§ Stated exercise: Write out each line of the listing as it stands, without the images.

§ Raw data:
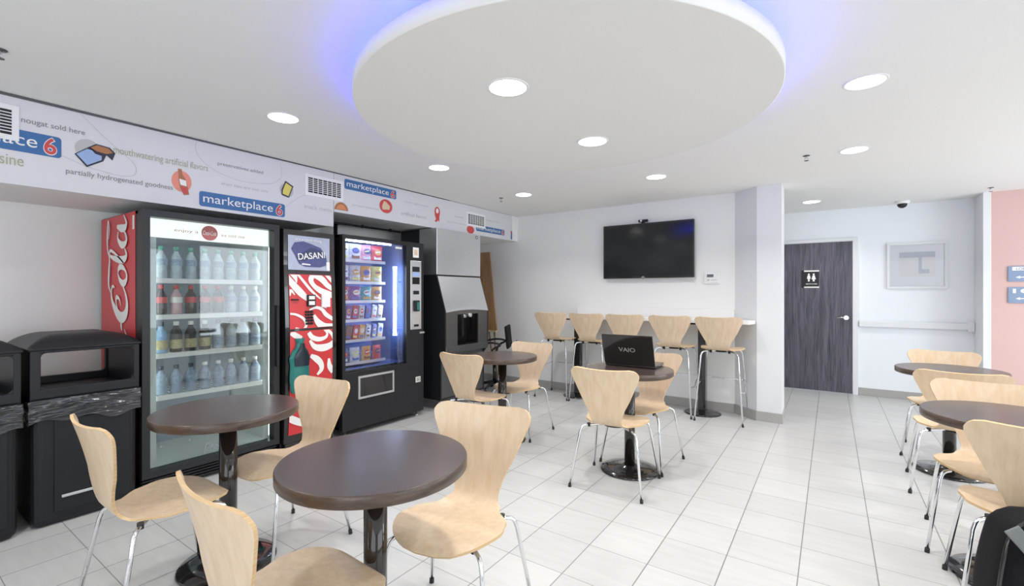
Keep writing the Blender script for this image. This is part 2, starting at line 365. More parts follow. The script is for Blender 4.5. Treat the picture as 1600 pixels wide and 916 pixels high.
# angled return and end pillar beside the bar
b = MB(); b.prism([(-.89, YB), (-.648, 5.50), (-.42, 5.50), (-.42, YB + .12), (-.89, YB + .12)], lambda u, v, d: (u, v, d), 0, ZC)
struct('wall_pillar', b, 'whitetrim')
b = MB(); b.box(-2.6, -.62, YD, YD + .12, 0, ZC); b.box(.262, 1.413, YD, YD + .12, 0, ZC); b.box(-.62, .262, YD, YD + .12, 2.065, ZC); struct('wall_restroom', b, 'wall_cool')
b = MB(); b.box(-2.6, -2.48, YB + .12, YD, 0, ZC); struct('wall_corridor', b, 'wall_cool')
b = MB(); b.box(1.413, XR, YP, YP + .12, 0, ZC); b.box(1.413, 1.53, YP + .12, YD + .12, 0, ZC); struct('wall_salmon', b, 'pink')
b = MB(); b.box(1.403, 1.468, YP - .008, YP + .40, 0, ZC, .003); struct('trim_1', b, 'whitetrim')
# window walls behind and to the right of the camera
b = MB(); b.box(XL, -3.1, YF - .12, YF, 0, ZC); b.box(3.7, XR, YF - .12, YF, 0, ZC); b.box(-3.1, 3.7, YF - .12, YF, 0, .3); b.box(-3.1, 3.7, YF - .12, YF, 2.38, ZC); struct('wall_front', b, 'wall')
b = MB()
for x in (-3.1, -.85, 1.4, 3.64): b.box(x, x + .06, YF - .08, YF - .02, .3, 2.38)
b.box(-3.1, 3.7, YF - .08, YF - .02, .3, .36); b.box(-3.1, 3.7, YF - .08, YF - .02, 2.32, 2.38); struct('window_1', b, 'steeldk')
b = MB(); b.box(XR, XR + .12, YF, -.95, 0, ZC); b.box(XR, XR + .12, 4.15, YP, 0, ZC); b.box(XR, XR + .12, -.95, 4.15, 0, .3); b.box(XR, XR + .12, -.95, 4.15, 2.38, ZC); struct('wall_right', b, 'wall')
b = MB()
for y in (-.95, .75, 2.45, 4.09): b.box(XR + .02, XR + .08, y, y + .06, .3, 2.38)
b.box(XR + .02, XR + .08, -.95, 4.15, .3, .36); b.box(XR + .02, XR + .08, -.95, 4.15, 2.32, 2.38); struct('window_2', b, 'steeldk')
# skirting
b = MB(); b.box(XL, -.89, YB - .012, YB, 0, .10, .002); struct('baseboard_back', b, 'base')
b = MB(); b.prism([(-.893, YB - .001), (-.90, YB - .013), (-.653, 5.488), (-.408, 5.488), (-.408, 5.82), (-.42, 5.82), (-.42, 5.50), (-.648, 5.50)], lambda u, v, d: (u, v, d), 0, .10); struct('baseboard_pillar', b, 'base')
b = MB(); b.box(XL, XL + .012, YF, YB, 0, .10, .002); struct('baseboard_left', b, 'base')
b = MB(); b.box(.30, 1.403, YD - .012, YD, 0, .10, .002); struct('baseboard_restroom', b, 'base')
b = MB(); b.box(1.468, XR, YP - .012, YP, 0, .10, .002); struct('baseboard_salmon', b, 'base')

# soffit over the vending machines
b = MB(); b.box(XL, -3.84, YF, 2.60, 1.975, ZC); b.box(XL, -3.84, 2.60, YB, 2.115, ZC); struct('soffit', b, 'wall')
b = MB(); b.tube([(-4.33, 2.62, 2.095), (-4.33, 3.86, 2.095)], .012)
b.tube([(-4.45, 3.05, 2.115), (-4.45, 3.05, 1.7)], .022); b.lathe([(.03, 0), (.03, .02)], (-4.45, 3.05, 2.095), 16)
for y in (2.8, 3.3, 3.7): b.box(-4.345, -4.315, y, y + .02, 2.08, 2.115)
tag(obj('conduit', b, 'blkpaint'), 'thin dark conduit running under the soffit above the snack machine', 'pipe')

# restroom door
d = bpy.data.objects.new('door_1', None); C.objects.link(d); d.location = (-.18, YD, 0); tag(d, kind='structure')
b = MB(); b.box(-.412, .414, -.02, .022, .008, 2.04, .002); obj('door_leaf', b, 'door', d)
b = MB(); b.box(-.47, -.415, -.028, .06, 0, 2.09, .003); b.box(.417, .475, -.028, .06, 0, 2.09, .003); b.box(-.415, .417, -.028, .06, 2.045, 2.09, .003); obj('door_frame', b, 'whitetrim', d)
b = MB(); b.lathe([(.028, 0), (.028, .010), (.012, .014), (.012, .045)], (.345, -.065, 1.02), 20, axis='y'); b.tube([(.345, -.062, 1.02), (.30, -.066, 1.022), (.245, -.062, 1.015)], [.011, .010, .008], 10); obj('door_handle', b, 'chrome', d)
fr = lambda u, v, dd: (u, -.0235 - dd, v)
b = MB(); b.box(-.165, .02 + .02, -.0232, -.02, 1.425, 1.665); b.mi = 1
U0, U1 = -.13, .045
for v in (1.655, 1.400 + .03): poly(b, [(U0, v - .009), (U1, v - .009), (U1, v + .009), (U0, v + .009)], fr, .001)
for cu in (-.075, -.018):
    poly(b, ell(cu, 1.608, .011, .013, 14), fr, .001)
    if cu < -.05: poly(b, [(cu - .010, 1.51), (cu - .010, 1.545), (cu - .022, 1.55), (cu - .014, 1.595), (cu + .014, 1.595), (cu + .022, 1.55), (cu + .010, 1.545), (cu + .010, 1.51)], fr, .001)
    else: poly(b, [(cu - .012, 1.51), (cu - .012, 1.54), (cu - .026, 1.54), (cu - .012, 1.595), (cu + .012, 1.595), (cu + .026, 1.54), (cu + .012, 1.54), (cu + .012, 1.51)], fr, .001)
put_text(b, 'RESTROOMS', fr, -.043, 1.475, .13, None, .01, .001)
obj('restroom_sign', b, ['blkpaint', 'cream'], d)

# chair rail on the restroom wall
b = MB(); b.box(.30, 1.38, YD - .045, YD - .012, .905, .985, .01); b.box(.30, 1.38, YD - .014, YD, .92, .97); b.box(1.34, 1.40, YD - .055, YD, .885, 1.0, .006)
struct('trim_2', b, 'whitetrim')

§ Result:
Keep writing the Blender script for this image. This is part 2, starting at line 365. More parts follow. The script is for Blender 4.5. Treat the picture as 1600 pixels wide and 916 pixels high.
# angled return and end pillar beside the bar
b = MB(); b.prism([(-.89, YB), (-.648, 5.50), (-.42, 5.50), (-.42, YB + .12), (-.89, YB + .12)], lambda u, v, d: (u, v, d), 0, ZC)
struct('wall_pillar', b, 'whitetrim')
b = MB(); b.box(-2.6, -.62, YD, YD + .12, 0, ZC); b.box(.262, 1.413, YD, YD + .12, 0, ZC); b.box(-.62, .262, YD, YD + .12, 2.065, ZC); struct('wall_restroom', b, 'wall_cool')
b = MB(); b.box(-2.6, -2.48, YB + .12, YD, 0, ZC); struct('wall_corridor', b, 'wall_cool')
b = MB(); b.box(1.413, XR, YP, YP + .12, 0, ZC); b.box(1.413, 1.53, YP + .12, YD + .12, 0, ZC); struct('wall_salmon', b, 'pink')
b = MB(); b.box(1.403, 1.468, YP - .008, YP + .40, 0, ZC, .003); struct('trim_1', b, 'whitetrim')
# window walls behind and to the right of the camera
b = MB(); b.box(XL, -3.1, YF - .12, YF, 0, ZC); b.box(3.7, XR, YF - .12, YF, 0, ZC); b.box(-3.1, 3.7, YF - .12, YF, 0, .3); b.box(-3.1, 3.7, YF - .12, YF, 2.38, ZC); struct('wall_front', b, 'wall')
b = MB()
for x in (-3.1, -.85, 1.4, 3.64): b.box(x, x + .06, YF - .08, YF - .02, .3, 2.38)
b.box(-3.1, 3.7, YF - .08, YF - .02, .3, .36); b.box(-3.1, 3.7, YF - .08, YF - .02, 2.32, 2.38); struct('window_1', b, 'steeldk')
b = MB(); b.box(XR, XR + .12, YF, -.95, 0, ZC); b.box(XR, XR + .12, 4.15, YP, 0, ZC); b.box(XR, XR + .12, -.95, 4.15, 0, .3); b.box(XR, XR + .12, -.95, 4.15, 2.38, ZC); struct('wall_right', b, 'wall')
b = MB()
for y in (-.95, .75, 2.45, 4.09): b.box(XR + .02, XR + .08, y, y + .06, .3, 2.38)
b.box(XR + .02, XR + .08, -.95, 4.15, .3, .36); b.box(XR + .02, XR + .08, -.95, 4.15, 2.32, 2.38); struct('window_2', b, 'steeldk')
# skirting
b = MB(); b.box(XL, -.89, YB - .012, YB, 0, .10, .002); struct('baseboard_back', b, 'base')
b = MB(); b.prism([(-.893, YB - .001), (-.90, YB - .013), (-.653, 5.488), (-.408, 5.488), (-.408, 5.82), (-.42, 5.82), (-.42, 5.50), (-.648, 5.50)], lambda u, v, d: (u, v, d), 0, .10); struct('baseboard_pillar', b, 'base')
b = MB(); b.box(XL, XL + .012, YF, YB, 0, .10, .002); struct('baseboard_left', b, 'base')
b = MB(); b.box(.30, 1.403, YD - .012, YD, 0, .10, .002); struct('baseboard_restroom', b, 'base')
b = MB(); b.box(1.468, XR, YP - .012, YP, 0, .10, .002); struct('baseboard_salmon', b, 'base')

# soffit over the vending machines
b = MB(); b.box(XL, -3.84, YF, 2.60, 1.975, ZC); b.box(XL, -3.84, 2.60, YB, 2.115, ZC); struct('soffit', b, 'wall')
b = MB(); b.tube([(-4.33, 2.62, 2.095), (-4.33, 3.86, 2.095)], .012)
b.tube([(-4.45, 3.05, 2.115), (-4.45, 3.05, 1.7)], .022); b.lathe([(.03, 0), (.03, .02)], (-4.45, 3.05, 2.095), 16)
for y in (2.8, 3.3, 3.7): b.box(-4.345, -4.315, y, y + .02, 2.08, 2.115)
tag(obj('conduit', b, 'blkpaint'), 'thin dark conduit running under the soffit above the snack machine', 'pipe')

# restroom door
d = bpy.data.objects.new('door_1', None); C.objects.link(d); d.location = (-.18, YD, 0); tag(d, kind='structure')
b = MB(); b.box(-.412, .414, -.02, .022, .008, 2.04, .002); obj('door_leaf', b, 'door', d)
b = MB(); b.box(-.47, -.415, -.028, .06, 0, 2.09, .003); b.box(.417, .475, -.028, .06, 0, 2.09, .003); b.box(-.415, .417, -.028, .06, 2.045, 2.09, .003); obj('door_frame', b, 'whitetrim', d)
b = MB(); b.lathe([(.028, 0), (.028, .010), (.012, .014), (.012, .045)], (.345, -.065, 1.02), 20, axis='y'); b.tube([(.345, -.062, 1.02), (.30, -.066, 1.022), (.245, -.062, 1.015)], [.011, .010, .008], 10); obj('door_handle', b, 'chrome', d)
fr = lambda u, v, dd: (u, -.0235 - dd, v)
b = MB(); b.box(-.165, .02 + .02, -.0232, -.02, 1.425, 1.665); b.mi = 1
U0, U1 = -.13, .045
for v in (1.655, 1.400 + .03): poly(b, [(U0, v - .009), (U1, v - .009), (U1, v + .009), (U0, v + .009)], fr, .001)
for cu in (-.075, -.018):
    poly(b, ell(cu, 1.608, .011, .013, 14), fr, .001)
    if cu < -.05: poly(b, [(cu - .010, 1.51), (cu - .010, 1.545), (cu - .022, 1.55), (cu - .014, 1.595), (cu + .014, 1.595), (cu + .022, 1.55), (cu + .010, 1.545), (cu + .010, 1.51)], fr, .001)
    else: poly(b, [(cu - .012, 1.51), (cu - .012, 1.54), (cu - .026, 1.54), (cu - .012, 1.595), (cu + .012, 1.595), (cu + .026, 1.54), (cu + .012, 1.54), (cu + .012, 1.51)], fr, .001)
put_text(b, 'RESTROOMS', fr, -.043, 1.475, .13, None, .01, .001)
obj('restroom_sign', b, ['blkpaint', 'cream'], d)

# chair rail on the restroom wall
b = MB(); b.box(.30, 1.38, YD - .045, YD - .012, .905, .985, .01); b.box(.30, 1.38, YD - .014, YD, .92, .97); b.box(1.34, 1.40, YD - .055, YD, .885, 1.0, .006)
struct('trim_2', b, 'whitetrim')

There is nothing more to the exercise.